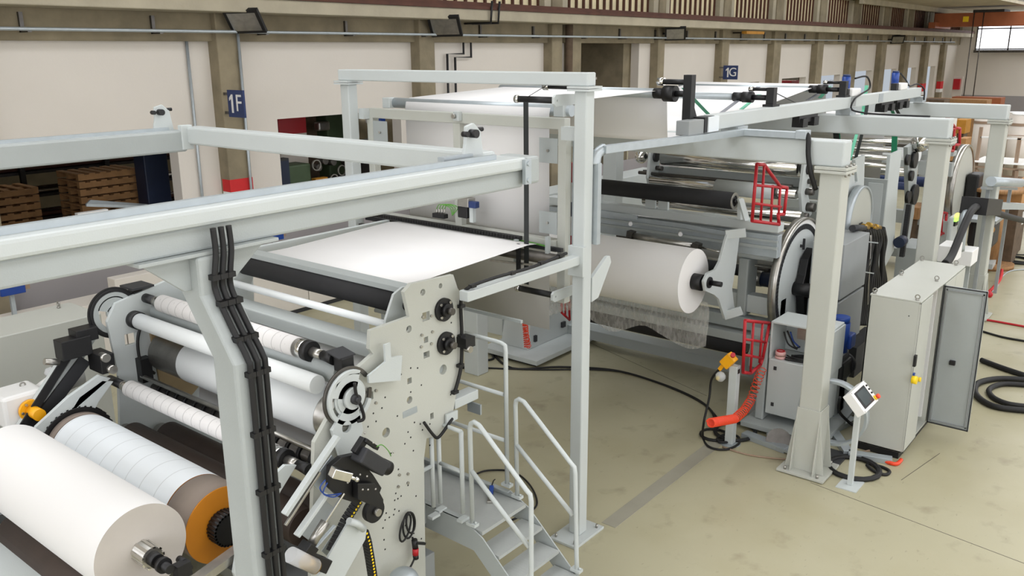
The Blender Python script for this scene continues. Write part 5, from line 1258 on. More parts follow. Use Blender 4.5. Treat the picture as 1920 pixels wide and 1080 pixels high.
e_ = MB().box(11.975, 12.0, 1.95, 1.965, .17, CZ-.06).box(11.975, 12.0, CY0-.07, CY0-.055, .17, CZ-.06).box(11.975, 12.0, 1.95, CY0-.055, .17, .185).box(11.975, 12.0, 1.95, CY0-.055, CZ-.075, CZ-.06)
e_.build('door_frame', 'paint_dark', d)
g_ = MB()
for (y0,y1,z0,z1) in ((1.92,1.935,.13,CZ-.02), (CY0-.035,CY0-.02,.13,CZ-.02), (1.92,CY0-.02,.13,.145), (1.92,CY0-.02,CZ-.035,CZ-.02)): g_.box(11.99, 12.002, y0, y1, z0, z1)
g_.build('gasket', 'charcoal', d)
c = at(1786,680,X=11.99); MB().box(11.96, 12.0, c.y-.035, c.y+.035, c.z-.03, c.z+.03).build('lock', 'black', d, bev=.004)
for (px, py) in ((1633,551), (1684,515), (1722,483), (1716,566), (1756,527), (1795,495)):
    c = at(px, py, Z=CZ+.02); c.x = min(max(c.x, CX0+.05), CX1-.05); c.y = min(max(c.y, CY0+.03), CY1-.04)
    e1 = MB().cyl((c.x,c.y,CZ+.02), (c.x,c.y,CZ+.035), .022, 12).ring((c.x-.006,c.y,CZ+.062), (c.x+.006,c.y,CZ+.062), .032, .019, 18)
    e1.build('eye_bolt', 'steel', t)
MB().cyl((CX0-.004,2.9,.6), (CX0,2.9,.6), .008, 8).cyl((CX0-.004,2.55,1.9), (CX0,2.55,1.9), .008, 8).build('screw', 'charcoal', t)
# HMI stand
t = thing('operator_panel', 'small slanted touch panel on a thin white post with a yellow stop button', 'control panel', (9.8,2.72,0))
HX, HY = 9.81, 2.73
MB().box(HX-.03, HX+.03, HY-.03, HY+.03, .012, 1.06).build('post', 'paint', t, bev=.004); MB().box(HX-.16, HX+.16, HY-.12, HY+.12, 0, .012).build('base_plate', 'paint', t)
# box tilted toward the viewer: built in its own axes
u = Vector((1,0,0)); v = Vector((0,.68,.733)); nrm = Vector((0,-.733,.68))
pc = at(1621.5, 743.5, X=9.86)
def pan(a0, a1, b0, b1, n0, n1, name, m, par, bev=0):
    vs = [pc+u*a+v*b+nrm*n for n in (n0, n1) for b in (b0, b1) for a in (a0, a1)]
    return MB().add(vs, [(0,2,3,1), (4,5,7,6), (0,1,5,4), (2,6,7,3), (0,4,6,2), (1,3,7,5)]).build(name, m, par, bev=bev)
bx_ = pan(-.25, .25, -.14, .14, -.11, 0, 'panel_box', 'white', t, .006)
pan(-.19, .15, -.105, .105, 0, .006, 'screen_frame', 'black', bx_, .003); pan(-.15, .12, -.085, .085, .006, .008, 'screen', 'screen', bx_)
for b in (.08, .03, -.02): c = pc+u*.2+v*b; MB().cyl(c, c+nrm*.015, .011, 12).build('push_button', 'black', bx_)
c = pc+u*.2+v*(-.09); q = MB().cyl(c, c+nrm*.03, .03, 16, r2=.024).build('stop_housing', 'yellow', bx_); MB().cyl(c+nrm*.03, c+nrm*.06, .028, 16).build('stop_button', 'orange', t)
for (a, b) in ((-.235,-.125), (-.235,.125), (.235,-.125), (.235,.125)): c = pc+u*a+v*b; MB().cyl(c, c+nrm*.004, .008, 8).build('screw', 'steel', t)
# cables on the floor around it
loops('cable_coil', at(1600,881,Z=0), 3, .3, 'thick black cable coil lying around the touch panel post', r=.022)
tag(MB().tube([at(1625,868,Z=.02), at(1655,876,Z=.02), at(1668,884,Z=.02), at(1660,890,Z=.02), at(1640,884,Z=.02), at(1625,872,Z=.03)], .02, 8, sub=5).build('cable_loop', 'rubber', loc=at(1655,880,Z=0)), 'short black cable loop right of the touch panel coil', 'cable')
tag(MB().tube([at(1575,745,Z=.6), at(1573,770,Z=.3), at(1590,790,Z=.1), at(1605,800,Z=.05)], .02, 8, sub=5).build('panel_cable', 'rubber', loc=at(1590,790,Z=0)), 'black cable curving behind the touch panel post', 'cable')
# galvanised floor ducts
def duct(pts, lab, w=.2, h=.07):
    t = thing('floor_duct', lab, 'duct', pts[0])
    for a, b in zip(pts, pts[1:]):
        MB().bar(Vector(a)+Vector((0,0,h/2)), Vector(b)+Vector((0,0,h/2)), w, h).build('duct_run', 'galv', t, bev=.003)
    return t
duct([at(1395,818,Z=0), at(1475,848,Z=0)], 'galvanised floor duct left of the column foot', .14)
duct([at(1560,810,Z=0), at(1590,855,Z=0), at(1672,868,Z=0)], 'galvanised floor duct bending behind the touch panel post', .12)
duct([at(1600,790,Z=0), at(1556,812,Z=0)], 'short galvanised duct sloping to the column foot', .12)
t = thing('floor_bracket', 'grey floor plate with round cutout between duct and column', 'plate', at(1465,820,Z=0))
MB().prism([(lambda q: (q.x, q.y))(at(px, py, Z=.06)) for px, py in ((1437,812), (1450,808), (1490,822), (1488,850), (1455,838))], .03, .06, 'z').build('plate', 'galv', t)
MB().cyl(at(1460,826,Z=.03), at(1460,826,Z=.1), .16, 28).build('ring', 'steel_dark', t)
t = thing('foot_bracket', 'grey steel foot plate behind the near column, on the right side', 'plate', at(1610,740,Z=0))
MB().prism([(lambda q: (q.x, q.y))(at(px, py, Z=.1)) for px, py in ((1550,790), (1575,730), (1650,720), (1660,738), (1600,770), (1560,815))], .03, .1, 'z').build('plate', 'galv', t)
MB().box(10.2, 10.6, 3.0, 3.3, 0, .03).build('pad', 'charcoal', t)
def fcable(pts, r, lab, m='rubber', name='floor_cable', z=None):
    z = z or r
    p = [q if isinstance(q, Vector) else at(*q, Z=z) for q in pts]
    return tag(MB().tube(p, r, 8, sub=6).build(name, m, loc=min(p, key=lambda q: q.z)-Vector((0,0,r))), lab, 'cable')
fcable([(868,690), (895,678), (925,672), (915,655)], .02, 'black cable behind the portal post running to the far pedestal')
fcable([(920,658), (960,690), (1050,688), (1150,694), (1230,716), (1300,745), (1335,772), (1340,800)], .018, 'long black cable crossing the floor from pedestal to bollard')
fcable([(870,688), (1000,693), (1110,693), (1180,700), (1260,728), (1320,758), (1350,790)], .014, 'second thin dark cable crossing the floor beside the long one')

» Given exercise
Omit the pictures, then quote the rest of the material above exactly.

» Answer to this task
The Blender Python script for this scene continues. Write part 5, from line 1258 on. More parts follow. Use Blender 4.5. Treat the picture as 1920 pixels wide and 1080 pixels high.
e_ = MB().box(11.975, 12.0, 1.95, 1.965, .17, CZ-.06).box(11.975, 12.0, CY0-.07, CY0-.055, .17, CZ-.06).box(11.975, 12.0, 1.95, CY0-.055, .17, .185).box(11.975, 12.0, 1.95, CY0-.055, CZ-.075, CZ-.06)
e_.build('door_frame', 'paint_dark', d)
g_ = MB()
for (y0,y1,z0,z1) in ((1.92,1.935,.13,CZ-.02), (CY0-.035,CY0-.02,.13,CZ-.02), (1.92,CY0-.02,.13,.145), (1.92,CY0-.02,CZ-.035,CZ-.02)): g_.box(11.99, 12.002, y0, y1, z0, z1)
g_.build('gasket', 'charcoal', d)
c = at(1786,680,X=11.99); MB().box(11.96, 12.0, c.y-.035, c.y+.035, c.z-.03, c.z+.03).build('lock', 'black', d, bev=.004)
for (px, py) in ((1633,551), (1684,515), (1722,483), (1716,566), (1756,527), (1795,495)):
    c = at(px, py, Z=CZ+.02); c.x = min(max(c.x, CX0+.05), CX1-.05); c.y = min(max(c.y, CY0+.03), CY1-.04)
    e1 = MB().cyl((c.x,c.y,CZ+.02), (c.x,c.y,CZ+.035), .022, 12).ring((c.x-.006,c.y,CZ+.062), (c.x+.006,c.y,CZ+.062), .032, .019, 18)
    e1.build('eye_bolt', 'steel', t)
MB().cyl((CX0-.004,2.9,.6), (CX0,2.9,.6), .008, 8).cyl((CX0-.004,2.55,1.9), (CX0,2.55,1.9), .008, 8).build('screw', 'charcoal', t)
# HMI stand
t = thing('operator_panel', 'small slanted touch panel on a thin white post with a yellow stop button', 'control panel', (9.8,2.72,0))
HX, HY = 9.81, 2.73
MB().box(HX-.03, HX+.03, HY-.03, HY+.03, .012, 1.06).build('post', 'paint', t, bev=.004); MB().box(HX-.16, HX+.16, HY-.12, HY+.12, 0, .012).build('base_plate', 'paint', t)
# box tilted toward the viewer: built in its own axes
u = Vector((1,0,0)); v = Vector((0,.68,.733)); nrm = Vector((0,-.733,.68))
pc = at(1621.5, 743.5, X=9.86)
def pan(a0, a1, b0, b1, n0, n1, name, m, par, bev=0):
    vs = [pc+u*a+v*b+nrm*n for n in (n0, n1) for b in (b0, b1) for a in (a0, a1)]
    return MB().add(vs, [(0,2,3,1), (4,5,7,6), (0,1,5,4), (2,6,7,3), (0,4,6,2), (1,3,7,5)]).build(name, m, par, bev=bev)
bx_ = pan(-.25, .25, -.14, .14, -.11, 0, 'panel_box', 'white', t, .006)
pan(-.19, .15, -.105, .105, 0, .006, 'screen_frame', 'black', bx_, .003); pan(-.15, .12, -.085, .085, .006, .008, 'screen', 'screen', bx_)
for b in (.08, .03, -.02): c = pc+u*.2+v*b; MB().cyl(c, c+nrm*.015, .011, 12).build('push_button', 'black', bx_)
c = pc+u*.2+v*(-.09); q = MB().cyl(c, c+nrm*.03, .03, 16, r2=.024).build('stop_housing', 'yellow', bx_); MB().cyl(c+nrm*.03, c+nrm*.06, .028, 16).build('stop_button', 'orange', t)
for (a, b) in ((-.235,-.125), (-.235,.125), (.235,-.125), (.235,.125)): c = pc+u*a+v*b; MB().cyl(c, c+nrm*.004, .008, 8).build('screw', 'steel', t)
# cables on the floor around it
loops('cable_coil', at(1600,881,Z=0), 3, .3, 'thick black cable coil lying around the touch panel post', r=.022)
tag(MB().tube([at(1625,868,Z=.02), at(1655,876,Z=.02), at(1668,884,Z=.02), at(1660,890,Z=.02), at(1640,884,Z=.02), at(1625,872,Z=.03)], .02, 8, sub=5).build('cable_loop', 'rubber', loc=at(1655,880,Z=0)), 'short black cable loop right of the touch panel coil', 'cable')
tag(MB().tube([at(1575,745,Z=.6), at(1573,770,Z=.3), at(1590,790,Z=.1), at(1605,800,Z=.05)], .02, 8, sub=5).build('panel_cable', 'rubber', loc=at(1590,790,Z=0)), 'black cable curving behind the touch panel post', 'cable')
# galvanised floor ducts
def duct(pts, lab, w=.2, h=.07):
    t = thing('floor_duct', lab, 'duct', pts[0])
    for a, b in zip(pts, pts[1:]):
        MB().bar(Vector(a)+Vector((0,0,h/2)), Vector(b)+Vector((0,0,h/2)), w, h).build('duct_run', 'galv', t, bev=.003)
    return t
duct([at(1395,818,Z=0), at(1475,848,Z=0)], 'galvanised floor duct left of the column foot', .14)
duct([at(1560,810,Z=0), at(1590,855,Z=0), at(1672,868,Z=0)], 'galvanised floor duct bending behind the touch panel post', .12)
duct([at(1600,790,Z=0), at(1556,812,Z=0)], 'short galvanised duct sloping to the column foot', .12)
t = thing('floor_bracket', 'grey floor plate with round cutout between duct and column', 'plate', at(1465,820,Z=0))
MB().prism([(lambda q: (q.x, q.y))(at(px, py, Z=.06)) for px, py in ((1437,812), (1450,808), (1490,822), (1488,850), (1455,838))], .03, .06, 'z').build('plate', 'galv', t)
MB().cyl(at(1460,826,Z=.03), at(1460,826,Z=.1), .16, 28).build('ring', 'steel_dark', t)
t = thing('foot_bracket', 'grey steel foot plate behind the near column, on the right side', 'plate', at(1610,740,Z=0))
MB().prism([(lambda q: (q.x, q.y))(at(px, py, Z=.1)) for px, py in ((1550,790), (1575,730), (1650,720), (1660,738), (1600,770), (1560,815))], .03, .1, 'z').build('plate', 'galv', t)
MB().box(10.2, 10.6, 3.0, 3.3, 0, .03).build('pad', 'charcoal', t)
def fcable(pts, r, lab, m='rubber', name='floor_cable', z=None):
    z = z or r
    p = [q if isinstance(q, Vector) else at(*q, Z=z) for q in pts]
    return tag(MB().tube(p, r, 8, sub=6).build(name, m, loc=min(p, key=lambda q: q.z)-Vector((0,0,r))), lab, 'cable')
fcable([(868,690), (895,678), (925,672), (915,655)], .02, 'black cable behind the portal post running to the far pedestal')
fcable([(920,658), (960,690), (1050,688), (1150,694), (1230,716), (1300,745), (1335,772), (1340,800)], .018, 'long black cable crossing the floor from pedestal to bollard')
fcable([(870,688), (1000,693), (1110,693), (1180,700), (1260,728), (1320,758), (1350,790)], .014, 'second thin dark cable crossing the floor beside the long one')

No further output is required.